Grundsätzlich gelten diese Grundrechte im Verhältnis zwischen Staat und Bürger. Allerdings können sie nach der Rechtsprechung aus Karlsruhe auch mittelbar zwischen privaten Personen und Unternehmen wirken. Das sei hier der Fall. Die Grundrechte der unterschiedlichen Parteien müssten in solchen Fällen gegeneinander abgewogen werden. Die Frage, ob es ein "Recht auf Vergessenwerden" gibt, steht also immer im Spannungsverhältnis zwischen allgemeinem Persönlichkeitsrecht einerseits und Meinungs- und Pressefreiheit andererseits. Die Gerichte müssen von Fall zu Fall unterscheiden, welcher Seite der Waage mehr Gewicht zukommt.
Dazu sagt Karlsruhe: Auf der einen Seite habe jeder das Recht, frühere Fehler hinter sich zu lassen. Die Rechtsordnung müsse grundsätzlich gewährleisten, dass eine Person sich frühere Handlungen nicht unbegrenzt öffentlich vorhalten lassen muss. Allerdings könnten die Betroffenen nicht einseitig entscheiden, welche Informationen der Öffentlichkeit zugänglich sind und welche nicht. Bei Berichterstattung über Kriminalfälle etwa, sei eine Namensnennung des Täters grundsätzlich durchaus gestattet. Vor allem dann, wenn es ein rechtskräftiges Urteil gibt. Auch der Zugang nach vielen Jahren sei oft wichtig als Quelle für journalistische und zeithistorische Recherchen und für Bildung und Erziehung von Bedeutung.

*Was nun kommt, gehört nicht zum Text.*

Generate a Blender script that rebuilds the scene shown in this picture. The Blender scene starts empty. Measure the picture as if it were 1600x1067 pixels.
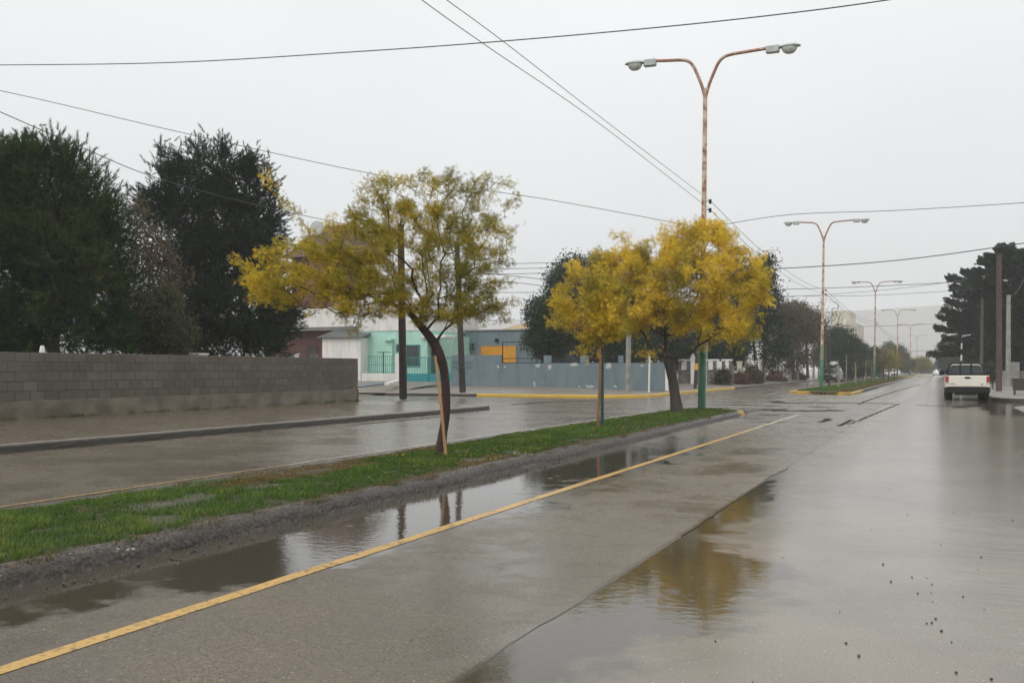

Online-Namenssuche muss erschwert werden
So sagt Karlsruhe im heutigen Beschluss auch nicht, dass der "Spiegel" die alten Artikel anonymisieren muss. Allerdings hätte im Fall von Paul T. geprüft werden müssen, ob das Nachrichtenmagazin so lange nach der Tat die Auffindbarkeit der Artikel über Online-Namenssuchen hätte erschweren müssen. Im Falle des NDR-Beitrags, der aus dem Jahre 2010 stammt, sei es anders: Dieser Beitrag und sein Transskript dürfe grundsätzlich von Google nach einer Namenssuche zumindest zum jetzigen Zeitpunkt angezeigt werden. Hier überwiege das Informationsinteresse der Öffentlichkeit.
Das Bundesverfassungsgericht hat bei seinen Beschlüssen ganz ausdrücklich berücksichtigt, dass durch die modernen Möglichkeiten, die das Internet bietet, Informationen dauerhaft verfügbar sind. Beiträge und Artikel können über Online-Archive sehr viel länger der Öffentlichkeit angeboten werden. Früher stand dagegen die Berichterstattung in Zeitschriften oder im Rundfunk meist nur kurzzeitig zur Verfügung. Dem "Recht auf Vergessenwerden" kommt darum im Internet-Zeitalter eine ganz besondere Bedeutung zu.
Beschluss ergänzt EuGH-Rechtsprechung
Schon 2014 hat der Europäische Gerichtshof in einem Fall aus Spanien wegweisend entschieden, dass es ein "Recht auf Vergessenwerden" gibt. Im Ergebnis ergänzen die heutigen Beschlüsse aus Karlsruhe dieses EuGH-Urteil. Sie vertiefen es gewissermaßen für Deutschland: Maßgeblich für den EuGH ist EU-Recht, etwa die EU-Grundrechtecharta oder EU-Datenschutzrecht. Karlsruhe prüft grundsätzlich am Maßstab des Grundgesetzes.
In Fällen, für die es EU-weit einheitliches Recht gibt, haben aber die EU-Grundrechte Vorrang vor den deutschen Grundrechten. Das Verfassungsgericht hat darum im Fall der Arbeitgeberin im NDR-Beitrag erstmals eine Verfassungsbeschwerde allein am Maßstab der EU-Grundrechte geprüft. Im Falle des verurteilten Mörders Paul T. ist es anders. Denn: Die EU-weit geltende Datenschutzgrundverordnung gibt den nationalen Staaten Spielraum, wenn es um die Rechte von Medien im Umgang mit persönlichen Daten geht. Darum haben die EU-Grundrechte in diesen Fällen keinen Vorrang. Hier prüfte Karlsruhe also vor allem anhand der Grundrechte aus dem Grundgesetz.